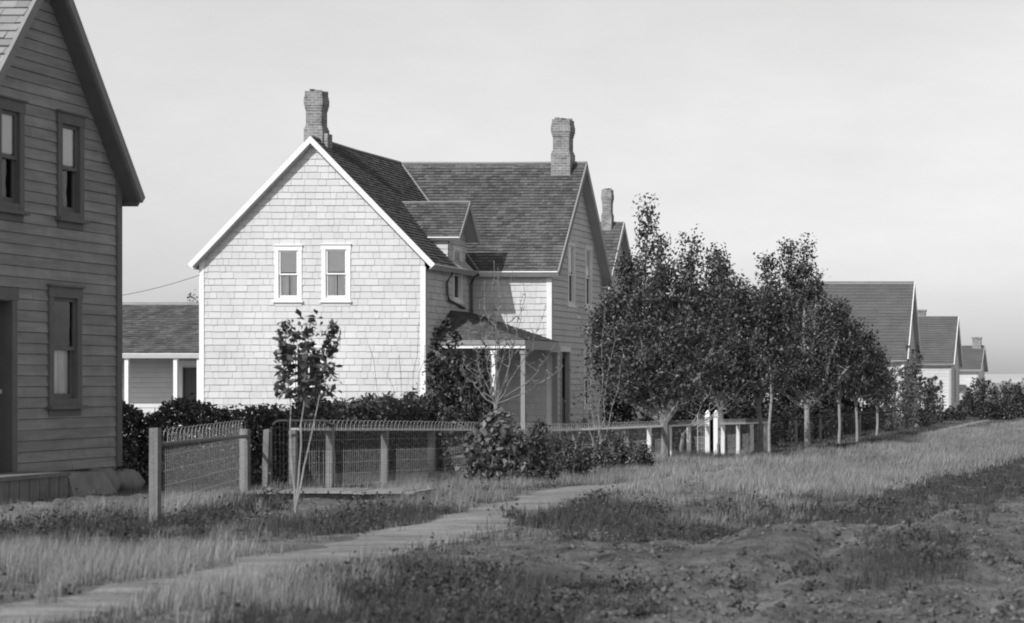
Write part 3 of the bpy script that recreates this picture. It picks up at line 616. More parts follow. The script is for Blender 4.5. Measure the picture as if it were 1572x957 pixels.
# wooden stoop, slab and stones by the dark house
st = MB(); st.box(-13.56, -12.95, 24.7, 26.6, -1.13, -1.08, 'oldwood')
for i in range(8): st.box(-13.0, -12.97, 24.75+i*.23, 24.96+i*.23, -1.46, -1.131, 'oldwood')
st.box(-13.5, -13.0, 26.5, 26.54, -1.46, -1.131, 'oldwood')
tag(st.build('wooden_step'), 'low wooden step of upright boards below the dark house door', 'step')
def rock(name, c, s, seed, m='stone', label=None, cat='stone', group=None):
    r = random.Random(seed); b = MB(); k = b.mi(m); n = 10; rows = 6; vs = []
    for i in range(rows+1):
        th = math.pi*i/rows
        for j in range(n):
            ph = 2*math.pi*j/n; q = 1+r.uniform(-.13, .13)
            sx = math.copysign(abs(math.sin(th)*math.cos(ph))**.7, math.sin(th)*math.cos(ph)); sy = math.copysign(abs(math.sin(th)*math.sin(ph))**.7, math.sin(th)*math.sin(ph))
            b.v.append((c[0]+s[0]*q*sx, c[1]+s[1]*q*sy, c[2]+s[2]*q*math.copysign(abs(math.cos(th))**.7, math.cos(th))))
    for i in range(rows):
        for j in range(n): b.f.append((i*n+j, (i+1)*n+j, (i+1)*n+(j+1) % n, i*n+(j+1) % n)); b.m.append(k)
    return tag(b.build(name, smooth=True), label, cat, group)
sl_ = MB(); sl_.solid([(-13.5, 26.62, -1.46), (-12.9, 26.62, -1.46), (-12.9, 27.78, -1.46), (-13.5, 27.7, -1.46), (-13.5, 26.68, -1.12), (-13.03, 26.68, -1.1), (-13.05, 27.66, -1.13), (-13.5, 27.66, -1.12)], 'concrete')
tag(sl_.build('concrete_slab'), 'rough concrete block between the wooden step and the rounded stones', 'block')
rock('boulder', (-13.4, 28.35, -1.3), (.17, .24, .2), 3, label='rounded boulder under the dark house wall, nearer the block', group='boulders under the dark house')
rock('boulder', (-13.4, 28.95, -1.32), (.2, .28, .17), 5, label='rounded boulder at the far corner of the dark house', group='boulders under the dark house')
t = to_ground(416, 764); rock('stone', (t[0], t[1]-.1, -1.42), (.11, .2, .13), 8, label='pale wedge-shaped stone on the ground at the foot of the gate post')

# ------------------------------------------------------------------ fences
def post(parent, x, y, w, h, m, cap=False, z=None):
    z = gz(x, y) if z is None else z; q = MB(); j = [random.uniform(-.012, .012) for _ in range(4)]
    q.solid([(x-w/2, y-w/2, z-.3), (x+w/2, y-w/2, z-.3), (x+w/2, y+w/2, z-.3), (x-w/2, y+w/2, z-.3), (x-w/2+j[0], y-w/2, z+h), (x+w/2+j[0], y-w/2, z+h+j[1]), (x+w/2+j[0], y+w/2, z+h+j[1]), (x-w/2+j[0], y+w/2, z+h+j[2])], m)
    if cap:
        k = w*.68; q.box(x-k, x+k, y-k, y+k, z+h, z+h+.04, m); q.box(x-w*.45, x+w*.45, y-w*.45, y+w*.45, z+h+.04, z+h+.09, m)
        q.solid([(x-k*.8, y-k*.8, z+h+.09), (x+k*.8, y-k*.8, z+h+.09), (x+k*.8, y+k*.8, z+h+.09), (x-k*.8, y+k*.8, z+h+.09)]+[(x-.01, y-.01, z+h+.17), (x+.01, y-.01, z+h+.17), (x+.01, y+.01, z+h+.17), (x-.01, y+.01, z+h+.17)], m)
    return q.build('post', parent)
def lawn_wire(mb, A, B, zfun, h=.76, loop=.15, sp=.075, r=.0014, m='wire', zb=.06):
    A = Vector(A); B = Vector(B); Ln = (B-A).length; n = int(Ln/sp); D = (B-A)/Ln
    def at(s, z): p = A+D*s; return (p.x, p.y, zfun(p.x, p.y)+z)
    for i in range(n+1):
        s = i*sp; j = random.uniform(-.006, .006)
        mb.tube([at(s, zb), at(s+j, h*.5), at(s, h)], r, m, 3, False)
        if i < n-2 and i % 2 == 0:       # each loop spans two wires, so neighbours overlap
            e = s+3*sp; pts = [at(s, h)]+[at(s+1.5*sp-1.5*sp*math.cos(math.pi*k/5), h+loop*.55+loop*.45*math.sin(math.pi*k/5)*(1+random.uniform(-.05, .05))) for k in range(6)]+[at(e, h)]
            mb.tube(pts, r*1.5, m, 3, False)
    for z in [zb+.02+k*.15 for k in range(int((h-zb)/.15)+1)]:
        k = max(2, int(Ln/.5)); mb.tube([at(Ln*q/k, z+random.uniform(-.006, .006)) for q in range(k+1)], r*1.1, m, 3, False)
gflat = lambda x, y: float(base_z(y))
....
Quote the listing above in full, except for the pictures.

▶ _Solution for this problem_:
Write part 3 of the bpy script that recreates this picture. It picks up at line 616. More parts follow. The script is for Blender 4.5. Measure the picture as if it were 1572x957 pixels.
# wooden stoop, slab and stones by the dark house
st = MB(); st.box(-13.56, -12.95, 24.7, 26.6, -1.13, -1.08, 'oldwood')
for i in range(8): st.box(-13.0, -12.97, 24.75+i*.23, 24.96+i*.23, -1.46, -1.131, 'oldwood')
st.box(-13.5, -13.0, 26.5, 26.54, -1.46, -1.131, 'oldwood')
tag(st.build('wooden_step'), 'low wooden step of upright boards below the dark house door', 'step')
def rock(name, c, s, seed, m='stone', label=None, cat='stone', group=None):
    r = random.Random(seed); b = MB(); k = b.mi(m); n = 10; rows = 6; vs = []
    for i in range(rows+1):
        th = math.pi*i/rows
        for j in range(n):
            ph = 2*math.pi*j/n; q = 1+r.uniform(-.13, .13)
            sx = math.copysign(abs(math.sin(th)*math.cos(ph))**.7, math.sin(th)*math.cos(ph)); sy = math.copysign(abs(math.sin(th)*math.sin(ph))**.7, math.sin(th)*math.sin(ph))
            b.v.append((c[0]+s[0]*q*sx, c[1]+s[1]*q*sy, c[2]+s[2]*q*math.copysign(abs(math.cos(th))**.7, math.cos(th))))
    for i in range(rows):
        for j in range(n): b.f.append((i*n+j, (i+1)*n+j, (i+1)*n+(j+1) % n, i*n+(j+1) % n)); b.m.append(k)
    return tag(b.build(name, smooth=True), label, cat, group)
sl_ = MB(); sl_.solid([(-13.5, 26.62, -1.46), (-12.9, 26.62, -1.46), (-12.9, 27.78, -1.46), (-13.5, 27.7, -1.46), (-13.5, 26.68, -1.12), (-13.03, 26.68, -1.1), (-13.05, 27.66, -1.13), (-13.5, 27.66, -1.12)], 'concrete')
tag(sl_.build('concrete_slab'), 'rough concrete block between the wooden step and the rounded stones', 'block')
rock('boulder', (-13.4, 28.35, -1.3), (.17, .24, .2), 3, label='rounded boulder under the dark house wall, nearer the block', group='boulders under the dark house')
rock('boulder', (-13.4, 28.95, -1.32), (.2, .28, .17), 5, label='rounded boulder at the far corner of the dark house', group='boulders under the dark house')
t = to_ground(416, 764); rock('stone', (t[0], t[1]-.1, -1.42), (.11, .2, .13), 8, label='pale wedge-shaped stone on the ground at the foot of the gate post')

# ------------------------------------------------------------------ fences
def post(parent, x, y, w, h, m, cap=False, z=None):
    z = gz(x, y) if z is None else z; q = MB(); j = [random.uniform(-.012, .012) for _ in range(4)]
    q.solid([(x-w/2, y-w/2, z-.3), (x+w/2, y-w/2, z-.3), (x+w/2, y+w/2, z-.3), (x-w/2, y+w/2, z-.3), (x-w/2+j[0], y-w/2, z+h), (x+w/2+j[0], y-w/2, z+h+j[1]), (x+w/2+j[0], y+w/2, z+h+j[1]), (x-w/2+j[0], y+w/2, z+h+j[2])], m)
    if cap:
        k = w*.68; q.box(x-k, x+k, y-k, y+k, z+h, z+h+.04, m); q.box(x-w*.45, x+w*.45, y-w*.45, y+w*.45, z+h+.04, z+h+.09, m)
        q.solid([(x-k*.8, y-k*.8, z+h+.09), (x+k*.8, y-k*.8, z+h+.09), (x+k*.8, y+k*.8, z+h+.09), (x-k*.8, y+k*.8, z+h+.09)]+[(x-.01, y-.01, z+h+.17), (x+.01, y-.01, z+h+.17), (x+.01, y+.01, z+h+.17), (x-.01, y+.01, z+h+.17)], m)
    return q.build('post', parent)
def lawn_wire(mb, A, B, zfun, h=.76, loop=.15, sp=.075, r=.0014, m='wire', zb=.06):
    A = Vector(A); B = Vector(B); Ln = (B-A).length; n = int(Ln/sp); D = (B-A)/Ln
    def at(s, z): p = A+D*s; return (p.x, p.y, zfun(p.x, p.y)+z)
    for i in range(n+1):
        s = i*sp; j = random.uniform(-.006, .006)
        mb.tube([at(s, zb), at(s+j, h*.5), at(s, h)], r, m, 3, False)
        if i < n-2 and i % 2 == 0:       # each loop spans two wires, so neighbours overlap
            e = s+3*sp; pts = [at(s, h)]+[at(s+1.5*sp-1.5*sp*math.cos(math.pi*k/5), h+loop*.55+loop*.45*math.sin(math.pi*k/5)*(1+random.uniform(-.05, .05))) for k in range(6)]+[at(e, h)]
            mb.tube(pts, r*1.5, m, 3, False)
    for z in [zb+.02+k*.15 for k in range(int((h-zb)/.15)+1)]:
        k = max(2, int(Ln/.5)); mb.tube([at(Ln*q/k, z+random.uniform(-.006, .006)) for q in range(k+1)], r*1.1, m, 3, False)
gflat = lambda x, y: float(base_z(y))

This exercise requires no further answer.